Himalayas | Food | Pittsburgh | Pittsburgh City Paper

Himalayas

This Cranberry restaurant features the cuisine of Nepal, fare influenced by neighboring India and China

Butter chicken with rice and garlic naan
Butter chicken with rice and garlic naan

Himalayas restaurant in Cranberry is a marriage of Indian and Nepalese cuisines — literally. A pair of doctors, one Indian and the other Nepalese, dreamed of starting a restaurant, but the necessary time investment led to the business becoming a family affair. The night we visited, a cousin was serving while a sister served as chef. 

The friendly, family-run ambience was palpable and most welcome on our first foray into Nepalese cuisine. (The menu features plenty of Indian dishes, too, but we were there for a Nepalese dining experience, and managed to sample nearly everything on the Nepalese list.) This was the first time in a long time that we found ourselves navigating a menu without any frame of prior experience. But our convivial server was a worthy guide, sharing both general knowledge about Nepalese food (vegetables are always cooked; salad is anathema) and specifics about Himalayas' recipes and preparations.

As geography might suggest, Nepalese cooking turned out to be recognizably related to that of both China and India, with the spicing leaning heavily toward the subcontinent. For instance, Himalayas' chow mein — a dish of thin noodles sautéed in a sauce with super-tender morsels of dark meat chicken — looked like a Chinese stir fry, but the flavor was completely different from Chinese chow mein. The sauce that unified the ingredients was savory and slightly sweet, with just a hint of chili-based spice.

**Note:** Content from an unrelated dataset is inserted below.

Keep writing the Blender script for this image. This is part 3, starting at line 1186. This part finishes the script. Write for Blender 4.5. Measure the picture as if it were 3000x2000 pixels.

Our starters were more reminiscent of India, but a number were nonetheless distinctive. For instance, the interior of a samosa was bright green from mint blended into the creamy, mashed-potato-like filling. Vegetable pakora — fritters — were the best we've had at any restaurant, Indian or otherwise, with just enough batter to hold together just-cooked vegetables and chopped greens. Best of all was the texture, with well-fried, crispy crags formed by the rustic mix of ingredients. Strips of chicken and paneer (cheese) came coated in a chickpea-flour-based batter that was puffy and golden, like beer batter; some had a reddish hue that suggested a dash of hot sauce had been added.

Hot sauce came on the side with a bowl of noodle soup, allowing us to customize the fieriness of its flavor. The broth, though aromatic with fresh herbs, benefited from the salt as well as the spice of the mixed-in sauce.

A staple of Nepalese food is momos, large dumplings with a variety of fillings served steamed or fried. Chicken is a standard version, and the vegetable selection at Himalayas changes according to the mood of the maker. We found the wrappers to be exceptionally tender, like good pasta rather than an obligatory casing for the goods within. Our chicken momo featured moist, tasty meat studded with a bit of crunchy vegetable. We ordered it bathed in a chili sauce whose flavor was distinctive and addictive: It started out sweet, even fruity, but developed a late bloom of spice on the palate. Even at a table overburdened by dishes, it was hard not to keep coming back to this one.

The vegetarian momo the night we were there was filled with minced onions, cooked very soft, in an intensely flavorful blend of warm spices, almost like a savory chutney. Playing against this, the nuttiness of the ground sesame "momo chutney" dipping sauce took on another dimension: With each dumpling, we scooped up more chutney, savoring the interaction of the tender wrapper, creamy chutney and faintly crunchy, barely spicy onions. While each of the components was familiar — dumplings, onions, sesame — it was a rare treat to experience them composed into an utterly novel taste experience.

Though hot dishes are the norm in Nepalese cuisine, one exception on Himalayas' menu was the aalu ko achar. This was texturally similar to an American potato salad (minus the mayo), but the cucumbers were pickled in sesame-lemon paste, and hot red chilies burned away any notion of bland picnic food. A hearty hot potato dish, aalu dam, featured chunks of tender potato in a thick, chili-spiked sauce studded with an array of spices, including such treats as whole onion and mustard seeds. 

Himalayas was an excellent introduction to a cuisine we hope to get to know better. Our only regret is that we were too stuffed with noodles, potatoes and momos to try Himalayas' Black Forest cake, a confection apparently wildly popular in Nepal. Still, the food of Nepal is now wildly popular with us.